In the basement are displayed original copies of the early works of the great communist poet Nazim Hikmet, and copies of the journals he published with his comrades in the anti-fascist underground in Turkey. These underground editions were printed on cheap paper, which has now yellowed. As the Germans advanced toward Turkey and the country’s relations with the Third Reich warmed up, Hikmet raised his voice in protest – and was thrown in jail; his leftist friends were sentenced to forced labor in Turkey’s hinterland. Hikmet himself was ultimately banished from his country and his writings banned there. He died brokenhearted in Moscow, in 1963, after writing beautiful homesick poems about the beloved Istanbul he was never to see again.
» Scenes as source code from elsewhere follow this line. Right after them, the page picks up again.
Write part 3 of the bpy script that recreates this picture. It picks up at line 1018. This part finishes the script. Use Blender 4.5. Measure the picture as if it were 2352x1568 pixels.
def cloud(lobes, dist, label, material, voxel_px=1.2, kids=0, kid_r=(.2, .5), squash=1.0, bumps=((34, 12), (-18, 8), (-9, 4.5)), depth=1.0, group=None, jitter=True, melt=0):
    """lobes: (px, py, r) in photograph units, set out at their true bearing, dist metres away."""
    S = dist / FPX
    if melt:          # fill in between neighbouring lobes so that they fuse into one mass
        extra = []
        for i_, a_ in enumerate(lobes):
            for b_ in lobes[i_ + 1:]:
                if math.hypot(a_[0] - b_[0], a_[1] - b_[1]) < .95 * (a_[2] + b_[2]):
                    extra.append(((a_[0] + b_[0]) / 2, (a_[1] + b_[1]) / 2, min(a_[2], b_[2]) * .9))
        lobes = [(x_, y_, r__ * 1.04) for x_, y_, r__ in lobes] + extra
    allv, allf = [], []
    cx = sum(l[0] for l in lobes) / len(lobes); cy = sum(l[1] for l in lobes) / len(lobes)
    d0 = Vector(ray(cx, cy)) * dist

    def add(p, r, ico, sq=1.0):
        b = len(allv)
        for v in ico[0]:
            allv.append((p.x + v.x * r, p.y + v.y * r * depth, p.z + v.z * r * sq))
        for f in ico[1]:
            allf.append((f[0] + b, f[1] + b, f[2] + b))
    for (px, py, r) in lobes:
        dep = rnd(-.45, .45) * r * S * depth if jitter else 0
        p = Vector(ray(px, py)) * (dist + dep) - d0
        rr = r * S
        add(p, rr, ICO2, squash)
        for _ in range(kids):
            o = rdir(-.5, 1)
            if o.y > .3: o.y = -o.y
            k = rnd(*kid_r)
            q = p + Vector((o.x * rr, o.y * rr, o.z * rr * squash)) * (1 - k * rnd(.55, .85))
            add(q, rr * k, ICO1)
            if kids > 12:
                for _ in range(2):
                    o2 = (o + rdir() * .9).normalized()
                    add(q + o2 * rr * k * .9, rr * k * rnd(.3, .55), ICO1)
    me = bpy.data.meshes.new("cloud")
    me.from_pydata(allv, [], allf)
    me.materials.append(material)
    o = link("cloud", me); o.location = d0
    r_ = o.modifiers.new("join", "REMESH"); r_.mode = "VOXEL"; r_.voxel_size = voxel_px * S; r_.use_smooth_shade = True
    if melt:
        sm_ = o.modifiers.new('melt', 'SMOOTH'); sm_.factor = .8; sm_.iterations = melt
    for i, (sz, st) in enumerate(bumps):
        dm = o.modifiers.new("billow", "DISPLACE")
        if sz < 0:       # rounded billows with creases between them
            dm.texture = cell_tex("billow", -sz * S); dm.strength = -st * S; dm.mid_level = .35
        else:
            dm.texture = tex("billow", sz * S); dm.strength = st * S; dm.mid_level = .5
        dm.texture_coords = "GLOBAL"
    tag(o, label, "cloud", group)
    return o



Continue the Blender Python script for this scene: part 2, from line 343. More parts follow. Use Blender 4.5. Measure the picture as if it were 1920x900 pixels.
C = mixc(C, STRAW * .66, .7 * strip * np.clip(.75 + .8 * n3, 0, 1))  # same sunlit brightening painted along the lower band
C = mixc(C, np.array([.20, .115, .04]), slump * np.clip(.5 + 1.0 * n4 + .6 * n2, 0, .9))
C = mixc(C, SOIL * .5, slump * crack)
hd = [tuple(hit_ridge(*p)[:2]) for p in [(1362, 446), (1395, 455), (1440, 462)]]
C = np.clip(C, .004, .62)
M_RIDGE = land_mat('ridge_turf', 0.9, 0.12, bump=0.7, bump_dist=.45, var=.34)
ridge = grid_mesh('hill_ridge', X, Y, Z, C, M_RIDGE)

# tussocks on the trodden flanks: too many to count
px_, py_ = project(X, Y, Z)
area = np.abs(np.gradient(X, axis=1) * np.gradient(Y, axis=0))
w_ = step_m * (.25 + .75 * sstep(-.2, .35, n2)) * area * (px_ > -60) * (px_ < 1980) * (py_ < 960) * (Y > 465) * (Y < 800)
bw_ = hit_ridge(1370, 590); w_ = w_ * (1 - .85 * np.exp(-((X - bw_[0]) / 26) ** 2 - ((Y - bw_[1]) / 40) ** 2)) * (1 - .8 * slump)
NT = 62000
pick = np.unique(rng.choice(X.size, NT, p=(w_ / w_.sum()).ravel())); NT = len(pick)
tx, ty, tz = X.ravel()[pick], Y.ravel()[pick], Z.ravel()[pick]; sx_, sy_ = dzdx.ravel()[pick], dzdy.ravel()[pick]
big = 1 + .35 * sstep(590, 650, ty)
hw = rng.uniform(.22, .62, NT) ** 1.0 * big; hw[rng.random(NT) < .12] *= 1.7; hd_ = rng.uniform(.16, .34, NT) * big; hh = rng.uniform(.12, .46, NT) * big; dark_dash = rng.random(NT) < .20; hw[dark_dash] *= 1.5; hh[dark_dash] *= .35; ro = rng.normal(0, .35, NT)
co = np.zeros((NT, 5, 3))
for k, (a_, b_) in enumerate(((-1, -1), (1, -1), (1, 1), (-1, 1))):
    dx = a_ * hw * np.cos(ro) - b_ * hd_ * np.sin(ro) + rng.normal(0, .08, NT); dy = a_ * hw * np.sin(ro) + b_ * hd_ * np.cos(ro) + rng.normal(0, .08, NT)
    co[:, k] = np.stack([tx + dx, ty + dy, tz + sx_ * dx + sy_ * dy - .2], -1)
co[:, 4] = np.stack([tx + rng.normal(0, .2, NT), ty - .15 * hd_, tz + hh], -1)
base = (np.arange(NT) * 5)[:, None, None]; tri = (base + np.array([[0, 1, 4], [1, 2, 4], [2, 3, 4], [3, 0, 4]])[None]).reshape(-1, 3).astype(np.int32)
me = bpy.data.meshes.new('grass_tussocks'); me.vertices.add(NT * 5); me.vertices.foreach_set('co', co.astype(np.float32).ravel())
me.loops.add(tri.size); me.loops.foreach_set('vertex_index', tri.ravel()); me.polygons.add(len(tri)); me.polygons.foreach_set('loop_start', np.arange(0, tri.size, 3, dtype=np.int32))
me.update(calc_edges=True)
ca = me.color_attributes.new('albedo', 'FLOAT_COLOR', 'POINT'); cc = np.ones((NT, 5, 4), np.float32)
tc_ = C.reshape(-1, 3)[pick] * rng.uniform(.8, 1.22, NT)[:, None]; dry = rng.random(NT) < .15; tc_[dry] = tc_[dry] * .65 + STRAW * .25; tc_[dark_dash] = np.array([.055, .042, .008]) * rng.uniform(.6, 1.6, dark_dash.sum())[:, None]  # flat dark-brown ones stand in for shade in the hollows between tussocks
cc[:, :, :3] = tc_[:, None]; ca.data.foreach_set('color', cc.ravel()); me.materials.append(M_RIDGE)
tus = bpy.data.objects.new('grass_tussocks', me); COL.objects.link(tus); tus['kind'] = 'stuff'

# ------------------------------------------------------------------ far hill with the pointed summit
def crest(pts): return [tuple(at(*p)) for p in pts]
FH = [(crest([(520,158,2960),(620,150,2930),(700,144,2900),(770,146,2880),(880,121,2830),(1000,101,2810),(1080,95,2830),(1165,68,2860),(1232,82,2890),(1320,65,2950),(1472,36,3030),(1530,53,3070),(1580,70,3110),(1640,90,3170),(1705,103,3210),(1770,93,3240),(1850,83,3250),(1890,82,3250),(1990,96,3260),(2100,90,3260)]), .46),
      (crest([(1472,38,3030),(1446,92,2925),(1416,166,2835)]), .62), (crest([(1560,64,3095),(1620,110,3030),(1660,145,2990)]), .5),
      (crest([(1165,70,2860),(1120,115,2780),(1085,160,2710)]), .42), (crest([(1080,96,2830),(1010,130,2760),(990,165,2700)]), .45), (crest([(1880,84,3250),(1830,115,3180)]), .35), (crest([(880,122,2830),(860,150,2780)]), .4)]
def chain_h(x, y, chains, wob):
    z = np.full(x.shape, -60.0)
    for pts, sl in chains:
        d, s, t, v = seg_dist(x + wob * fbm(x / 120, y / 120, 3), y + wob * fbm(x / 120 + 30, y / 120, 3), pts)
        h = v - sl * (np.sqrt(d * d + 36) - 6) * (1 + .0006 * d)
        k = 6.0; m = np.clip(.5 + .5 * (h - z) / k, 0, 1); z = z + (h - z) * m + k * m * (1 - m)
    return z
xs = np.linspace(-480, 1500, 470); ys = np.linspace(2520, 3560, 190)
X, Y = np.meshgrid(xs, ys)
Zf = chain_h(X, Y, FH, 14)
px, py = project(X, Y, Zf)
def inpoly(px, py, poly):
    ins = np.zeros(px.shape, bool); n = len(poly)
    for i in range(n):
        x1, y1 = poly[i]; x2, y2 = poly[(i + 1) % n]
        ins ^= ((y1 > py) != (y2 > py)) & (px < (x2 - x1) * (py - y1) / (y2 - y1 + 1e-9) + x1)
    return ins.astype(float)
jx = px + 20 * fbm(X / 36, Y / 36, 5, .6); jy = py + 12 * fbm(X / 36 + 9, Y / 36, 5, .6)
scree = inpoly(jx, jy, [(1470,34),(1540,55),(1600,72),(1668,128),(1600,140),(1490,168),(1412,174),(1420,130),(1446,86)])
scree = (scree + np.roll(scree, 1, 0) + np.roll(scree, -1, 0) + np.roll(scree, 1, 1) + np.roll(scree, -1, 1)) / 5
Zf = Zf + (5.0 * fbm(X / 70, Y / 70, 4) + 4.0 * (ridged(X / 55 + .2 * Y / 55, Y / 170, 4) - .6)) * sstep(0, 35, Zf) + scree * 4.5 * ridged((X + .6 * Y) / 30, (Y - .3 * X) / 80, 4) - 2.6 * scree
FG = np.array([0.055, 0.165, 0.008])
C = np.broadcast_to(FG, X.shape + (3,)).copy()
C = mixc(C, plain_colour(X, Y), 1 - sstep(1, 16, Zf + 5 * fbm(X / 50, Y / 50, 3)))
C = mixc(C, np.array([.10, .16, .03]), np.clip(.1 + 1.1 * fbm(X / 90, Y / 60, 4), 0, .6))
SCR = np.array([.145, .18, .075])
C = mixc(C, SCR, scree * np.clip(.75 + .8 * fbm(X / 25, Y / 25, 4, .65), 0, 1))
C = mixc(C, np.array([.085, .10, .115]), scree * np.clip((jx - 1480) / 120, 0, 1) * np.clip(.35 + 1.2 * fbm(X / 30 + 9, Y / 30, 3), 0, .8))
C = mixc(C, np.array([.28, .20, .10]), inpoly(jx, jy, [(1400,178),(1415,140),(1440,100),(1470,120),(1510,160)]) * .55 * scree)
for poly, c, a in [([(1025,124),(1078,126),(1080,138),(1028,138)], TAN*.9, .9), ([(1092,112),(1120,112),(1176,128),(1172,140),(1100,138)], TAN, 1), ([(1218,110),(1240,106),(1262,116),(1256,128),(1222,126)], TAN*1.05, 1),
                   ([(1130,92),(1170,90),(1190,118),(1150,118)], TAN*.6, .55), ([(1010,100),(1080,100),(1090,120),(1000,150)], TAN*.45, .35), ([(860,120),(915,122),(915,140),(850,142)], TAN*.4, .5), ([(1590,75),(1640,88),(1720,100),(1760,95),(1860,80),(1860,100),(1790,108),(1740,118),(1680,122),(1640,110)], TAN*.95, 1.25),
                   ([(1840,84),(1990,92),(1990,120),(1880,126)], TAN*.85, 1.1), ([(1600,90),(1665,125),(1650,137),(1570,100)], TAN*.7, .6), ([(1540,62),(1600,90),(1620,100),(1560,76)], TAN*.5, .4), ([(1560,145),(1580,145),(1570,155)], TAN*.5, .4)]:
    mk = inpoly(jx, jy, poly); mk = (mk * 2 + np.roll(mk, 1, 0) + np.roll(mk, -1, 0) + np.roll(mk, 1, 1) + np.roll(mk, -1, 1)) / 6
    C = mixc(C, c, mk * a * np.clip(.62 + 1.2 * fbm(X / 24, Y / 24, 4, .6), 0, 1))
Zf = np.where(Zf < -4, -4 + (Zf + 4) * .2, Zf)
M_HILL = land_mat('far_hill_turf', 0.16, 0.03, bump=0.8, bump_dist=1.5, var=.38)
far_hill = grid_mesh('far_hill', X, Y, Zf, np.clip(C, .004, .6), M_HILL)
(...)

Between the pages of these journals are hidden some of the things Hikmet and his friends wrote, from the depths of their hearts and souls, in condemnation of Turkey’s anti-Semitic and racist policies at the time. Those were indeed dark days, in which a property tax was levied on Jews and others “who are not Turks” at an impossible rate that was designed to bankrupt them. Whoever could not afford to pay was sent to perform forced labor in country’s east. So this, too, is a little-known fact: that there were those who put themselves and their freedom at risk to protest this discriminatory policy.
Since I was the sole visitor to the museum, the docents swooped down on me. When I told one of them that I was from Israel, she passed the rumor along from hall to hall and from floor to floor. In my honor they called in the guy who is in charge of the cafeteria. He opened it up for me, and there they sat me down and served me tea.